Friday, May 15, 2009

This Complex Web

I've spent the last two days at Manchester's Futuresonic Social Technologies Summit, running back and forth down Oxford Road, as I've had some critical things to do in work. I always seem to get some kind of "conference anxiety" three-quarters few the second day of events such as this - as the "input" level reaches critical, without any chance to "process" what you've heard. There were a number of themes at this years conference, and there are some good overviews on the site blog. Environment 2.0 is one theme - and a little like New Writing Worlds last year - there's a real tension between optimists and pessimists. That "global warming" is a key theme across all kinds of different conferences these days is a good thing, yet so intractable appears the problem, and so immense the disaster, that how on earth are artists, technologists, academics et al to respond? The optimists believe that technology will save all. Funnily this year there was less of an "open source" evangelism than you usually find at Futuresonic, a few pockets aside, but perhaps more worringly a certain complacency from the mainstream that social media and a more participatory culture will somehow solve larger issues. I'm a pessimist in this company since I don't find technology an answer on its own. Part of me wants to stand up and shout "you just need to start doing things right!" But of course institutions get things wrong, frequently - or, have too many vested interests to start with a clean piece of paper. I'm a recipient of technology's benefits, I guess - this blog is part of that - yet I'm always wanting to challenge the orthodoxy. It seems obvious to me that if technology is too far ahead of what people want and need then it will fail, just as surely if the need is too far ahead of what technology can do to fix it. There was subplot or two during the conference, around the digital economy, (and again pessimism v. optimism). Plenty of energetic dot.com start ups, but with a sense that to get one success, you need a thousand blooms. This is supply side economic oversupply at its worst. I'd hazard a guess that how technology and innovation will get us out of the current recession will not be through this excessive oversupply (of mortgage products, motor cars or Web 2.0 apps) but through a better and closely application of technology to peoples real needs. Plenty to think about.

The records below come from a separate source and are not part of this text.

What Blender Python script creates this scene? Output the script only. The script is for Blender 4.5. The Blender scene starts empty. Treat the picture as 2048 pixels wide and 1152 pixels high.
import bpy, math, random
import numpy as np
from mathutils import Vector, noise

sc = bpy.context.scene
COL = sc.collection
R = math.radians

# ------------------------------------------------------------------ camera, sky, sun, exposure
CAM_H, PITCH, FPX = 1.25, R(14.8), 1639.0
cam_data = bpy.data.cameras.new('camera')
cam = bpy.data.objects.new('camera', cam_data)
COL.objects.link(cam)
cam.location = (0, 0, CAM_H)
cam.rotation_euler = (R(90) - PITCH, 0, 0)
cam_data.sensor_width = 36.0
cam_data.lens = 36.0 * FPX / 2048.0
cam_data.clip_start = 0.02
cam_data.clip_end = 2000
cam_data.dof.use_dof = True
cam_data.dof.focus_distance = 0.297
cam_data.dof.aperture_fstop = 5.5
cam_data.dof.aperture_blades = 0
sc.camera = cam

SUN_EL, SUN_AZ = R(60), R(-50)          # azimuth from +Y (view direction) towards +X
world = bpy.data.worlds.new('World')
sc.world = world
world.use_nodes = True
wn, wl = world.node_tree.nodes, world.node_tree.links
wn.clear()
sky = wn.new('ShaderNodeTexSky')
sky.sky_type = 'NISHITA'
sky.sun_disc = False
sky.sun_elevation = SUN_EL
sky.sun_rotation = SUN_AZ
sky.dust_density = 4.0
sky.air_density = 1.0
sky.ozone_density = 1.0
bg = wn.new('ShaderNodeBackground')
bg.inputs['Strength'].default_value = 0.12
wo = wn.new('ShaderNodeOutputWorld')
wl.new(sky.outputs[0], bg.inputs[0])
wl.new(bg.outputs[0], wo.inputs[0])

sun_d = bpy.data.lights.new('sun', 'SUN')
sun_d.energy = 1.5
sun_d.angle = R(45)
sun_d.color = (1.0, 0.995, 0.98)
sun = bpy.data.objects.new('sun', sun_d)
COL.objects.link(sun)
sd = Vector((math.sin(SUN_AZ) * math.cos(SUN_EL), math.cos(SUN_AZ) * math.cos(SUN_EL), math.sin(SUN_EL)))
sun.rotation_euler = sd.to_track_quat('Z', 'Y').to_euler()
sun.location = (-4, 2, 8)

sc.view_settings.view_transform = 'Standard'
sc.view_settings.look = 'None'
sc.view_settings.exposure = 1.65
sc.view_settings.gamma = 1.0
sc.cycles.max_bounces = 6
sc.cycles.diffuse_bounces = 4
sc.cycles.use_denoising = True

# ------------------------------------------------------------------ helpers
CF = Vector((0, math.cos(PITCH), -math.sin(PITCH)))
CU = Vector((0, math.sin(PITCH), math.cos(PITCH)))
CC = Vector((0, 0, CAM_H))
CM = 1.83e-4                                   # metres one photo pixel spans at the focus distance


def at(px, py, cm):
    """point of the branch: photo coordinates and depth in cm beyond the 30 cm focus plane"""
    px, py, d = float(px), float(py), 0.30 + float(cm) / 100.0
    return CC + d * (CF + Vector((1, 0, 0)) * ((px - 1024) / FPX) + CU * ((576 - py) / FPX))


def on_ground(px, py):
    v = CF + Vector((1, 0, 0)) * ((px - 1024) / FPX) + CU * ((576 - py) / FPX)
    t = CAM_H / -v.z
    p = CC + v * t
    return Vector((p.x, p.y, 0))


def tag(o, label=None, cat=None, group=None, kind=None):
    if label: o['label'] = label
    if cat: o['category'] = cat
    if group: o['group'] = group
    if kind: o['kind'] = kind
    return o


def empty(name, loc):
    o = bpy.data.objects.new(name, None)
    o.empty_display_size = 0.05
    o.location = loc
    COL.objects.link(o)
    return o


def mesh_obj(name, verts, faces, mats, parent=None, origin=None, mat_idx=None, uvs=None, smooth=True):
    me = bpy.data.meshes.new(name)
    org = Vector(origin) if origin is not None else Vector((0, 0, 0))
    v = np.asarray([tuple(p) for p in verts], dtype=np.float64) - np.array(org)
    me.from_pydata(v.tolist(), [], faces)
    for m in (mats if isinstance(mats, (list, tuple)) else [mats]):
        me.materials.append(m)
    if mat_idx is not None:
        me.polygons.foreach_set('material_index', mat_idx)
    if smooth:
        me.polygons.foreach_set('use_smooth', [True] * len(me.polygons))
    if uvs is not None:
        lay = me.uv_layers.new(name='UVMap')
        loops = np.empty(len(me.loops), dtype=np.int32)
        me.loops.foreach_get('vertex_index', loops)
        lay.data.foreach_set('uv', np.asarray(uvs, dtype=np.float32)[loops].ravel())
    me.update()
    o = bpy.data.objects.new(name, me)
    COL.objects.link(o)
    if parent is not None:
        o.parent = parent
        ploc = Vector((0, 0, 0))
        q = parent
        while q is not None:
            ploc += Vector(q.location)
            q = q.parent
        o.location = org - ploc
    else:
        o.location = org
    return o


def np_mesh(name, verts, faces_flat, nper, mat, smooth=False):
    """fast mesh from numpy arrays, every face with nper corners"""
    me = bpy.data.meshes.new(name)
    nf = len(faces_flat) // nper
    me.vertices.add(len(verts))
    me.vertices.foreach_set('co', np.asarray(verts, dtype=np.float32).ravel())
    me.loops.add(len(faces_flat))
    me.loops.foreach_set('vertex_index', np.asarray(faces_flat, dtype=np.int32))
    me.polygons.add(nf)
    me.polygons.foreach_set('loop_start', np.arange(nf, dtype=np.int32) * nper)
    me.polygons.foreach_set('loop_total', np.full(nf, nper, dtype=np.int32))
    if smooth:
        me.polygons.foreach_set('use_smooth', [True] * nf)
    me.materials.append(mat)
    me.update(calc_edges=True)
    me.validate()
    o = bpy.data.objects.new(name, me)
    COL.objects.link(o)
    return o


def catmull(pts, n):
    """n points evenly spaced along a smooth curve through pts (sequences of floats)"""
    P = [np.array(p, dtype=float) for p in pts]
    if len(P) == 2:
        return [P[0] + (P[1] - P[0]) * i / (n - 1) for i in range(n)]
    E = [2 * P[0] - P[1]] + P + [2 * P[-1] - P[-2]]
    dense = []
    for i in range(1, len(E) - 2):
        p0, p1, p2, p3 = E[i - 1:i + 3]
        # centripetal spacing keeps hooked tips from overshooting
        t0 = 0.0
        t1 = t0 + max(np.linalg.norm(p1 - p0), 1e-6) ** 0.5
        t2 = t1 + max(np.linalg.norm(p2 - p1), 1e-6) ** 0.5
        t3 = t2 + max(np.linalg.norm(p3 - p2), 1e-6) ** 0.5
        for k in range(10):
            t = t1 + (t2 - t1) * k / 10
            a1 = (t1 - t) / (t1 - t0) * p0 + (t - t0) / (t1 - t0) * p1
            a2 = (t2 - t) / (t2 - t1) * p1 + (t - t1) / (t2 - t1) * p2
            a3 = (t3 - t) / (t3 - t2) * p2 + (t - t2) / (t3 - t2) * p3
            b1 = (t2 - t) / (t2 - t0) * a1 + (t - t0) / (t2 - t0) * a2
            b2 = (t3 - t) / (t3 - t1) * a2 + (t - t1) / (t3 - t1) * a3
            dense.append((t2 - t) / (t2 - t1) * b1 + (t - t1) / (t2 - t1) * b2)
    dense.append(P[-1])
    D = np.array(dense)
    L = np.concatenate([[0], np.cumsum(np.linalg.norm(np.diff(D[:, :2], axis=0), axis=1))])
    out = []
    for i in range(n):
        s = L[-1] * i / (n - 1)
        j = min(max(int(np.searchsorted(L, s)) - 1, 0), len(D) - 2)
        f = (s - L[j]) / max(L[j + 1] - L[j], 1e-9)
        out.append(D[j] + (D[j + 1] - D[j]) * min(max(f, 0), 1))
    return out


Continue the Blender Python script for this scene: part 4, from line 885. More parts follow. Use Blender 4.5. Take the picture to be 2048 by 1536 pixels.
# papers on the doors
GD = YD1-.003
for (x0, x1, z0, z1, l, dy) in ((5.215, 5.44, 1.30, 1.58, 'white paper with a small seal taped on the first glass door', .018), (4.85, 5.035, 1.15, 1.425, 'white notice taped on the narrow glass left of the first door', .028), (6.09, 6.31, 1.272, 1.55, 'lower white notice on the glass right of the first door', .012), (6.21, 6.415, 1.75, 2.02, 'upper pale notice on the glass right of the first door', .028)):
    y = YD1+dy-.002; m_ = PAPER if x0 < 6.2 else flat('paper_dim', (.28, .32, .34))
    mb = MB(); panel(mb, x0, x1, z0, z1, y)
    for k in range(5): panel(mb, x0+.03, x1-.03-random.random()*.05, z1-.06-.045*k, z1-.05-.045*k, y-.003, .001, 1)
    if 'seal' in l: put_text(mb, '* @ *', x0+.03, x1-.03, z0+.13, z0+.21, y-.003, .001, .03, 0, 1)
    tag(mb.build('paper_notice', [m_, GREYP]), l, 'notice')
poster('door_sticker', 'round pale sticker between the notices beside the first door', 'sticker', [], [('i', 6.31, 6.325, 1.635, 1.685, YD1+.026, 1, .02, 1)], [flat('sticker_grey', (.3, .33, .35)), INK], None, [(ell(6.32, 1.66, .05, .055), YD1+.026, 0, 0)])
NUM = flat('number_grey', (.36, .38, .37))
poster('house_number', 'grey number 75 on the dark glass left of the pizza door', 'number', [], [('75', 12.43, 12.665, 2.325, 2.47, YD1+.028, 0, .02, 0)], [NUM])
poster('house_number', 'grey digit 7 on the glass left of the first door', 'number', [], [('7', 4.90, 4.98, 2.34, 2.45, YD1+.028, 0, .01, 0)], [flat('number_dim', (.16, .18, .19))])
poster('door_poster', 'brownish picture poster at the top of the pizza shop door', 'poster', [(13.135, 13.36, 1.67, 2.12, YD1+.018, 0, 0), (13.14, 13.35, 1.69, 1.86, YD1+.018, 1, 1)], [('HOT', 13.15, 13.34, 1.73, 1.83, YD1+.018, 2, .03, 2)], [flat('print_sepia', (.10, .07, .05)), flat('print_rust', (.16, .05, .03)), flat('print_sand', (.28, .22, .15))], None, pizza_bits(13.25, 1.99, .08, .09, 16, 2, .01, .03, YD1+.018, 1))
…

On Wednesday night I went along to Cube gallery for the Futuresonic art strand, and its an impressive show. I also liked the reading of the Climate Change report outside of the gallery. I'm hoping to have a second, more extended look tomorrow, before seeing Philip Glass solo at the RNCM tomorrow night. Lots of people are taking better photographs than I ever could here.

Its a busy weekend, with Chorlton Art Festival also requiring a visit at some point.

2 comments:

Flat Out said...

i saw philip glass tonight - fantastic - hope you enjoy it...

Adrian Slatcher said...

I'm very much looking forward to it - Glass at the RNCM, seems hardly believeble!